A state appeals panel has partially reversed a lower court’s ruling, finding San Francisco trespassed on state law with a new ordinance affording rental tenants more time to contest at-fault evictions.
The San Francisco Apartment Association and Small Property Owners of San Francisco Institute brought a legal challenge to the 2022 San Francisco Board of Supervisors ordinance. After San Francisco County Superior Court Judge Charles Haines partially granted the groups’ request for a court order inhibiting enforcement, specifically with regard to evictions linked to nonpayment, both sides appealed.
The California First District Appellate Court affirmed that part of Judge Haines’ ruling but reversed the remainder because it concluded state law preempts the entire ordinance. Justice Tara Desautels wrote the panel’s opinion, filed Sept. 11; Justices Therese Stewart and James Richman concurred.
According to Desautels, the state’s civil procedure codes known as the Unlawful Detainer Act govern disputes over property occupancy. In addition to nonpayment, other grounds for eviction include breach of a material lease term, nuisance and using the property for an illegal purpose. Under all circumstances, landlords are required to give tenants three days of notice before acting. Tenants who owe money or have violated a lease term can remedy those conditions.
Although the San Francisco Board enacted its rental housing ordinance in 1979, a February 2022 amendment added language intended to “reduce the undue hardship suffered by tenants who face sudden evictions and promote economy in the use of judicial resources, while still protecting the property owners.” Under the change, tenants would have 10 days to fix anything the landlord reported as grounds for eviction.
Judge Haines said the question of evictions for nonpayment was clear in favor of the landlord groups but found “a split of authority as to the allowable notice periods” for other issues. Desautels said a key issue was interpretation of a 1976 California Supreme Court opinion, Birkenfeld v. City of Berkeley, in which the court allowed the city could not enact its own procedures regarding property rights but could make “substantive defenses available” to tenants.
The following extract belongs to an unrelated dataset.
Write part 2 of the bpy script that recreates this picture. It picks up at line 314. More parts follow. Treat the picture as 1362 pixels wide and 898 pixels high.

The associations argued the San Francisco ordinance “is aimed at the timing of eviction and thus may be procedural in nature,” Desautels wrote, noting the city insisted the actual text “may be interpreted as regulating the substantive grounds for eviction.”
The panel then highlighted several reasons for finding San Francisco’s ordinance to be procedural and therefore not allowed.
Primarily the ordinance adds days to the state law minimum and allows all tenants facing eviction to cure the underlying condition, making the eviction procedure different in the city. The panel further quoted elected officials discussing the ordinance before its enactment to illustrate a clear procedural purpose.
The city said it was able to stave off an earlier challenge from the same groups to an ordinance creating a defense to certain no fault evictions involving teachers or minor students during the school year. But the panel said the purpose there was substantive — to protect the continuity of the school year — and noted it abated during summer. Further, the ordinance didn’t require landlords to do anything extra to advance an eviction, whereas the law at issue on appeal imposed new obligations.
“The ordinance plainly prohibits a landlord from proceeding under the state statutory timeline by requiring the additional 10-day warning and cure period,” Desautels wrote. “This preemption invalidates not just the provision regarding notice for nonpayment of rent, but the entire ordinance.”
The panel ordered the Superior Court to bar San Francisco from enforcing the ordinance and said the landlord associations are entitled to compensation for their costs in bringing the appeal.
San Francisco was represented by City Attorney David Chiu and Deputy Wayne Snodgrass. The city did not respond to a request for comment.
Plaintiffs were represented by the firm of Zacks & Freedman, which released a statement on the ruling.
Attorney Emily Brough said she was pleased with the decision as it “confirmed and clarified longstanding authority, which prohibits cities from interfering in the state (unlawful detainer) procedures. While local government certainly has the right to regulate evictions, the timeline and notice requirements set forth by the state are off limits.
"Otherwise, what’s to prohibit local government from enacting a 30-, 60- or 365-day warning requirement? That result not only would significantly erode property rights, but a multitude of various notice requirements amongst different jurisdictions throughout California could cause chaos in the judicial system.”